▶ Problem to work on
Set the data down again, exactly as it reads, but without the pictures.

---+---

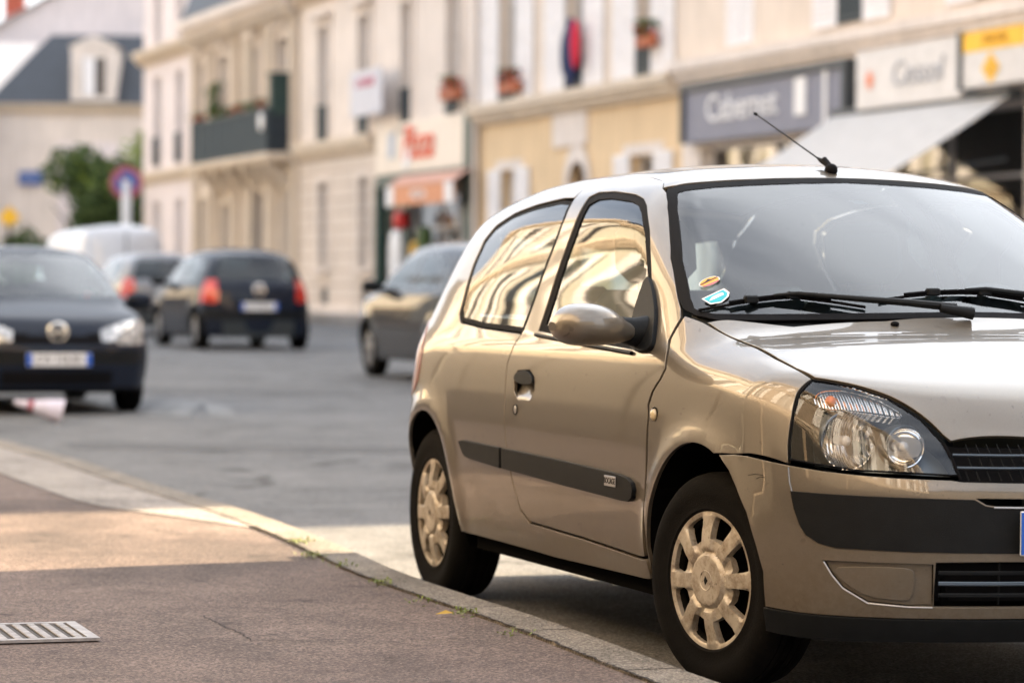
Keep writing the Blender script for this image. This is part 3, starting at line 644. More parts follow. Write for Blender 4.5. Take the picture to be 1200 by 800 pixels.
    P(bm(panel(S0,DIAG,[(-1.599,.490),(-1.599,.556),(-1.9,.560),(-1.99,.561),(-2.033,.556),(-2.035,.548),(-1.99,.515),(-1.965,.506),(-1.90,.501)],(),step=.02,off=.014,flange=.014)),'rear_side_moulding','trim')
    # headlamp
    lampo=[(.401,-.664,.832),(.404,-.700,.796),(.418,-.726,.739),(.429,-.740,.666),(.439,-.744,.628),(.50,-.70,.617),(.583,-.628,.609),(.65,-.52,.604),(.696,-.417,.600),(.704,-.398,.602),(.690,-.408,.640),(.662,-.424,.684),(.615,-.462,.742),(.549,-.517,.789),(.480,-.583,.817),(.43,-.635,.829)]
    hl=P(bm(panel(S0,FRD,lampo,(),step=.03,off=-.002,flange=.01,inset=.004)),'headlight','lens')
    P(bm(panel(S0,FRD,lampo,(),step=.04,off=-.115,flange=0,inset=-.006)),'lamp_housing','lampin',hl)
    U=densify(FRD.uv(np.array(lampo)),.012); 
    # black gasket skirt round the lamp
    U=offset2d(U,.001); Pq=FRD.solve(S0,U); Nq=S0.normal(Pq); m=len(Pq); sk=MB(); sk.add(np.vstack([Pq-Nq*.003,Pq-Nq*.118]),[(i,(i+1)%m,m+(i+1)%m,m+i) for i in range(m)]); P(bm(sk),'lamp_gasket','black',hl)
    P(bm(MB().tube(np.vstack([FRD.solve(S0,offset2d(U,-.004))-Nq*.001]+[(FRD.solve(S0,offset2d(U,-.004))-Nq*.001)[:1]]),.0026,6)),'lamp_rim','black',hl,smooth=True)
    flut=MT.get('flute')
    if not flut:
        t=NT('fluted_reflector'); t.b.inputs['Metallic'].default_value=1; t.b.inputs['Roughness'].default_value=.12
        wv=t.new('ShaderNodeTexWave'); wv.bands_direction='Y'; wv.inputs['Scale'].default_value=26; wv.inputs['Distortion'].default_value=.4; t.l.new(t.obj(),wv.inputs['Vector'])
        t.b.inputs['Base Color'].default_value=(.80,.80,.80,1); t.bump(wv.outputs['Fac'],.9,.004); MT['flute']=t.m; flut=t.m
    for (cx_,cy_,cz_,rr_,dp) in ((.547,-.612,.680,.071,.075),(.628,-.497,.669,.050,.06)):
        # bowl opening towards the front of the car
        ax=-.040 if rr_>.06 else -.030
        prof=[(0.001,-dp)]+[(rr_*math.sin(a),-dp*math.cos(a)) for a in np.linspace(.12,math.pi/2,12)]+[(rr_+.003,.001),(rr_+.005,-.004)]
        q=MB(); q.lathe(prof,n=40,axis=0,center=(cx_+ax,cy_,cz_)); P(bm(q),'reflector',flut if rr_>.06 else 'chrome',hl,smooth=True,ang=60)
        q=MB(); q.lathe([(rr_+.004,-.05),(rr_+.005,.0),(rr_+.002,.002)],n=40,axis=0,center=(cx_+ax,cy_,cz_)); P(bm(q),'reflector_ring','lampin',hl,smooth=True)
        q=MB(); q.tube([(cx_+ax-dp*.9,cy_,cz_),(cx_+ax-dp*.25,cy_,cz_)],[.012,.012],14); q.ell((cx_+ax-dp*.2,cy_,cz_),(.014,.014,.014),14,8); P(bm(q),'bulb','white',hl,smooth=True)
    sig=[(.440,-.676,.776),(.437,-.668,.803),(.452,-.640,.812),(.474,-.602,.810),(.530,-.545,.792),(.575,-.510,.765),(.590,-.500,.751),(.588,-.510,.745),(.53,-.59,.755),(.47,-.675,.760)]
    P(bm(panel(S0,FRD,sig,(),step=.02,off=-.018,flange=.03,soft=1)),'signal_reflector',flut,hl)
    q=MB().ell((.462,-.640,.779),(.016,.014,.014),16,10); P(bm(q),'signal_bulb','amber',hl,smooth=True)
    P(bm(bead(S0,FRD,chaikin(np.array(sig),1).tolist(),.0022,-.010,closed=True)),'signal_rim','chrome',hl,smooth=True)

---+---

▶ Solution to the problem
Keep writing the Blender script for this image. This is part 3, starting at line 644. More parts follow. Write for Blender 4.5. Take the picture to be 1200 by 800 pixels.
    P(bm(panel(S0,DIAG,[(-1.599,.490),(-1.599,.556),(-1.9,.560),(-1.99,.561),(-2.033,.556),(-2.035,.548),(-1.99,.515),(-1.965,.506),(-1.90,.501)],(),step=.02,off=.014,flange=.014)),'rear_side_moulding','trim')
    # headlamp
    lampo=[(.401,-.664,.832),(.404,-.700,.796),(.418,-.726,.739),(.429,-.740,.666),(.439,-.744,.628),(.50,-.70,.617),(.583,-.628,.609),(.65,-.52,.604),(.696,-.417,.600),(.704,-.398,.602),(.690,-.408,.640),(.662,-.424,.684),(.615,-.462,.742),(.549,-.517,.789),(.480,-.583,.817),(.43,-.635,.829)]
    hl=P(bm(panel(S0,FRD,lampo,(),step=.03,off=-.002,flange=.01,inset=.004)),'headlight','lens')
    P(bm(panel(S0,FRD,lampo,(),step=.04,off=-.115,flange=0,inset=-.006)),'lamp_housing','lampin',hl)
    U=densify(FRD.uv(np.array(lampo)),.012); 
    # black gasket skirt round the lamp
    U=offset2d(U,.001); Pq=FRD.solve(S0,U); Nq=S0.normal(Pq); m=len(Pq); sk=MB(); sk.add(np.vstack([Pq-Nq*.003,Pq-Nq*.118]),[(i,(i+1)%m,m+(i+1)%m,m+i) for i in range(m)]); P(bm(sk),'lamp_gasket','black',hl)
    P(bm(MB().tube(np.vstack([FRD.solve(S0,offset2d(U,-.004))-Nq*.001]+[(FRD.solve(S0,offset2d(U,-.004))-Nq*.001)[:1]]),.0026,6)),'lamp_rim','black',hl,smooth=True)
    flut=MT.get('flute')
    if not flut:
        t=NT('fluted_reflector'); t.b.inputs['Metallic'].default_value=1; t.b.inputs['Roughness'].default_value=.12
        wv=t.new('ShaderNodeTexWave'); wv.bands_direction='Y'; wv.inputs['Scale'].default_value=26; wv.inputs['Distortion'].default_value=.4; t.l.new(t.obj(),wv.inputs['Vector'])
        t.b.inputs['Base Color'].default_value=(.80,.80,.80,1); t.bump(wv.outputs['Fac'],.9,.004); MT['flute']=t.m; flut=t.m
    for (cx_,cy_,cz_,rr_,dp) in ((.547,-.612,.680,.071,.075),(.628,-.497,.669,.050,.06)):
        # bowl opening towards the front of the car
        ax=-.040 if rr_>.06 else -.030
        prof=[(0.001,-dp)]+[(rr_*math.sin(a),-dp*math.cos(a)) for a in np.linspace(.12,math.pi/2,12)]+[(rr_+.003,.001),(rr_+.005,-.004)]
        q=MB(); q.lathe(prof,n=40,axis=0,center=(cx_+ax,cy_,cz_)); P(bm(q),'reflector',flut if rr_>.06 else 'chrome',hl,smooth=True,ang=60)
        q=MB(); q.lathe([(rr_+.004,-.05),(rr_+.005,.0),(rr_+.002,.002)],n=40,axis=0,center=(cx_+ax,cy_,cz_)); P(bm(q),'reflector_ring','lampin',hl,smooth=True)
        q=MB(); q.tube([(cx_+ax-dp*.9,cy_,cz_),(cx_+ax-dp*.25,cy_,cz_)],[.012,.012],14); q.ell((cx_+ax-dp*.2,cy_,cz_),(.014,.014,.014),14,8); P(bm(q),'bulb','white',hl,smooth=True)
    sig=[(.440,-.676,.776),(.437,-.668,.803),(.452,-.640,.812),(.474,-.602,.810),(.530,-.545,.792),(.575,-.510,.765),(.590,-.500,.751),(.588,-.510,.745),(.53,-.59,.755),(.47,-.675,.760)]
    P(bm(panel(S0,FRD,sig,(),step=.02,off=-.018,flange=.03,soft=1)),'signal_reflector',flut,hl)
    q=MB().ell((.462,-.640,.779),(.016,.014,.014),16,10); P(bm(q),'signal_bulb','amber',hl,smooth=True)
    P(bm(bead(S0,FRD,chaikin(np.array(sig),1).tolist(),.0022,-.010,closed=True)),'signal_rim','chrome',hl,smooth=True)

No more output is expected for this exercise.